Department of Special Collections Resources
The Special Collections

Rare Book Collection

Tegning fra den franske håndskrevne bønneboken MS 504 fra ca 1350.
Page from the handwritten french book of prayers dated ca. 1350. Ms 504.
Manuskript- og librarsamlingen

The Rare Book Collection has its roots back to the establishment of the Museum of Bergen and its library in 1825. Assembling material for the new library was one of the central parts of the museum’s activities. When the University Library was founded in 1948, all the different parts of the collection, i.e. manuscripts, letters on parchment, maps, rare and antiquarian books, also moved to the new institution and today constitute the core of the Rare Book Collection.
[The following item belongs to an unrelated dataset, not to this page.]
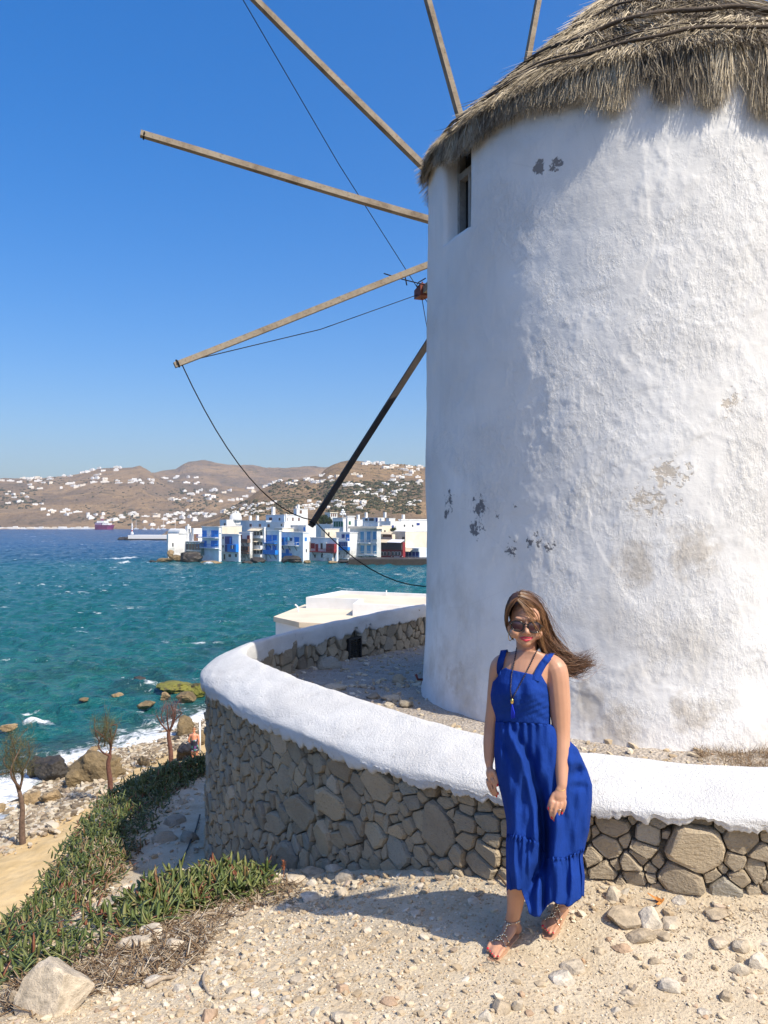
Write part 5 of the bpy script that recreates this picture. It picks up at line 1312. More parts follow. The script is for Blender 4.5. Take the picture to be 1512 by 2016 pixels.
# --- quay and rocks under the houses
q0, q1 = S(686, 1112), S(900, 1112); qb = MB(); qb.prism([(q0.x, q0.y), (q1.x, q1.y), (q1.x, q1.y + 14), (q0.x, q0.y + 14)], SEAZ - 1, SEAZ + 1.9); tag(qb.build('dark_quay', M['dark_rock']), 'dark wet quay wall under the grey and red waterfront houses', 'quay')
for i, (px, py, w, hh, m_, lab) in enumerate(((375, 1096, 46, 24, 'dark_rock', 'dark rock mass under the green framed veranda'), (415, 1107, 44, 6, 'tan_rock', 'flat brown ledge at the foot of the blue balcony house'), (345, 1100, 30, 14, 'shore_rock', 'brown rock below the chapel at the tip of the town'), (322, 1103, 34, 9, 'shore_rock', 'low brown reef running out left from the chapel'),
        (336, 1090, 14, 16, 'tan_rock', 'orange tan rock standing against the left wall of the chapel'), (300, 1105, 16, 4, 'dark_rock', 'last dark rock of the reef at the tip of the town'), (508, 1103, 32, 14, 'dark_rock', 'dark rock base under the house with cream awnings'), (575, 1102, 44, 17, 'dark_rock', 'dark rock under the blue box bay'),
        (604, 1106, 14, 8, 'shore_rock', 'brown rock at the foot of the plain white side wall'), (655, 1107, 18, 6, 'tan_rock', 'tan rock at the foot of the red balcony house'), (485, 1107, 24, 6, 'dark_rock', 'dark rock below the brown timber balconies'), (675, 1106, 26, 7, 'dark_rock', 'dark rock in the shade under the stilt house'))):
    c = P(px, py, 287 if py < 1098 else Dy(py + hh*.3)); W, H_ = w/FPX*c.y/2, hh/FPX*c.y/2
    o = link('rock', rock_mesh('rock', 80 + i, W*1.05, min(W, 5)*.9, H_*1.15, 3, .4, 8), M[m_]); o.location = c; tag(o, lab, 'rock', 'rocks under the waterfront houses')
# --- the streets behind: plain white blocks
def back(label, xl, xc, xr, yt, yb, d, mat='limewash', **kw): return House(label, xl, xc, xr, yt, yb, d, mat, name='town_house', group='white houses behind the waterfront', **kw)
h = back('domed white church with a bell arch rising behind the blue balcony house', 433, 446, 471, 1023, 1052, 322, cat='church')
c = h.mx() @ Vector((-1.5, 5.2, h.zt)); pr_ = [(2.5*math.cos(a_), .3 + 2.7*math.sin(a_)) for a_ in np.linspace(0, 1.52, 9)]
MB().lathe([(2.6, -.5)] + pr_ + [(.2, 3.3), (.02, 3.7)], c, 24).build('dome', M['limewash'], h.root, True)
tA, dA = h.side(464); tB, dB = h.side(473); z1_ = CAMZ - (1015 - HY)/FPX*dA; g_ = MB(); w_ = tB - tA
for lo, hi in (((-.8, tA, h.zt - 2), (.3, tA + w_*.3, z1_)), ((-.8, tB - w_*.3, h.zt - 2), (.3, tB, z1_)), ((-.8, tA + w_*.3, h.zt - 2), (.3, tB - w_*.3, h.zt + .5)), ((-.8, tA, z1_), (.3, tB, z1_ + .9)), ((-.6, tA + w_*.25, z1_ + .9), (.1, tB - w_*.25, z1_ + 1.6))): g_.box(lo, hi, h.mx())
g_.build('bell_arch', M['limewash'], h.root); h.b(441, 1030, 444, 1036, .1, 'window', 'brownp')
back('cream lit garden wall block right below the domed church', 434, 437, 476, 1036.5, 1058, 300, 'ochre').top(1035, 1036.5, .1)
h = back('long grey blue wall with two dark red doors right of the church', 470, 524, 534, 1025.5, 1048, 318, 'bluew')
for x in (491.5, 510): h.win(x, 1031.5, x + 4, 1038, 'redp')
h.top(1024.5, 1025.5, .15); h.chimney(486, 0); h.chimney(500, 0)
h = back('grey fronted white block with dark doorways above the blue balconies', 523.5, 559.5, 592, 1014.5, 1042, 326, 'bluew'); h.top(1013, 1014.5, .15); h.win(530, 1019, 535.5, 1025, 'redp'); h.win(548.5, 1019, 553, 1025, 'bluew')
for x in (563, 575, 587): h.swin(x, 1019, x + 3, 1025.5, 'brownp')
h.chimney(531, 0, 1.2, 3.5)
h = back('tallest white block of the town with a single brown doorway', 578, 584, 606, 1003, 1030, 345); h.swin(590, 1004.5, 594, 1011, 'brownp'); h.top(1001.5, 1003, .15); h.chimney(581, 0)
h = back('white house front with small brown window below the grey fronted block', 524, 560, 572, 1029, 1052, 304); h.win(553, 1031, 556.5, 1036, 'ochre'); h.b(527, 1032, 531, 1038, .1, 'door', 'brownp'); h.top(1028, 1029, .1); h.chimney(557, 0, .5, 3.4)
h = back('low tan roofed block above the broad blue bay house', 540, 556, 578, 1040, 1056, 297, 'ochre'); h.top(1039, 1040, .2)
h = back('white house with one deep blue window above the rocks house', 572, 602, 622, 1035, 1058, 300); h.b(603 - 5, 1038, 602 - 1, 1045, .15, 'shutter', 'blue'); h.top(1034, 1035, .15); h.b(574, 1041, 588, 1046, .1, 'opening', 'greyw')
h = back('long low white wall directly under the foot of the black sail pole', 608, 650, 660, 1033, 1052, 318); h.top(1032, 1033, .1)
h = back('cream block with flat roof behind the red balcony house', 632, 640, 668, 1042, 1068, 298, 'ochre'); h.top(1041, 1042, .15); h.swin(646, 1048, 648.5, 1055)
h = back('white house with a columned pergola above the dark trees', 640, 650, 664, 1010, 1030, 340); h.top(1008.5, 1010, .3, 'ochre')
for x in (651.5, 655.5, 659.5): h.swin(x, 1011, x + 2.5, 1017, 'brownp', 'opening')
h = back('white house with a row of green shutters', 655, 676, 681, 1020, 1045, 312); h.top(1019, 1020, .2)
for k in range(4): h.leaf(657.5 + k*4.7, 1027, 661 + k*4.7, 1037, 'greenp', 2)
h = back('white house with one green shutter under the clustered globe lamp', 681, 684, 698, 1017, 1045, 315); h.swin(686.5, 1026, 690.5, 1033, 'greenp', 'shutter'); h.top(1015.5, 1017, .3)
h = back('small grey roofed white block left of the cornice house', 697, 703, 714, 1024, 1042, 318); h.chimney(699, 0); h.top(1023, 1024, .1)
h = back('blue grey fronted block behind the cornice of the neoclassical house', 716, 744, 756, 1028.5, 1048, 312, 'bluew'); h.top(1027.5, 1028.5, .15)
h = back('white terrace house with brown and blue windows on the roof line', 713, 744, 757, 1019, 1036, 330); h.win(719, 1021, 724, 1025, 'brownp'); h.win(727, 1020, 736, 1025.5, 'brownp'); h.b(740.5, 1020, 743.5, 1027, .15, 'door', 'deepblue'); h.chimney(715, 0); h.chimney(752, 0)
h = back('white house with two deep blue doors right of the cornice house', 744, 769, 790, 1027, 1054, 308); h.swin(771, 1034, 775, 1043, 'deepblue', 'door'); h.swin(777, 1034, 781, 1043, 'greyw', 'door'); h.top(1026, 1027, .1)
h = back('low cream block in front of the two deep blue doors', 748, 752, 771, 1035, 1058, 299, 'ochre'); h.top(1034, 1035, .15); h.swin(756, 1044, 759, 1049)
h = back('small reed roofed terrace above the red restaurant', 752, 772, 778, 1052, 1070, 295, 'ochre'); h.awning(752, 1047, 774, 1052, 'cream', 1.5); h.b(754, 1053, 771, 1057, .12, 'opening', 'brownp')
h = back('white gabled store next to the windmill edge on the roof line', 760, 766, 778, 1021, 1036, 335); h.top(1020, 1021, .1)
h = back('large white house with small blue windows at the windmill edge', 785, 790, 850, 1024, 1052, 312); h.swin(820, 1029.5, 826, 1034, 'deepblue', 'shutter'); h.swin(795, 1033, 797.5, 1037); h.swin(811, 1033, 813.5, 1037); h.top(1022, 1024, .15); h.chimney(788, 0)
h = back('tall cream lit wall above the glass veranda at the right end', 770, 798, 846, 1047, 1082, 294, 'ochre'); h.top(1046, 1047, .1); h.b(792, 1057, 797, 1062, .1, 'window', 'pane_dark')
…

We are curating a wide spectrum of material: diplomas, fragments of medieval manuscripts, maps, charts, letters, photographs, rare and large antiquarian book collections, and collections of manuscripts, e.g. the archives of the Nordland’s trade; the guild-archives of Bergen; the bulk of the archive of the founder of the museum, W.F.K. Christie. We also have large collections of local, regional, and national newspapers, both in their original and in microfilm form.

In addition to receiving archival material from private donors, the Rare Book Collection assembles and preserves research material from different academic milieus of the University of Bergen. We collaborate with researchers and academic communities, authors, publishers, newspapers; in addition, we make presentations for the public through books, films, lectures and articles.

Our collections are currently being digitized and made accessible online through the platform marcus.uib.no. We frequently produce web-exhibitions, which are complementary to exhibitions taking place in our own premises on the first floor of HF-bygget, at Sydnesplass 7.

Material from our collections can be consulted at our reading room, and material accessible in Marcus is used as a digital resource for teaching, dissemination, and networking through social media.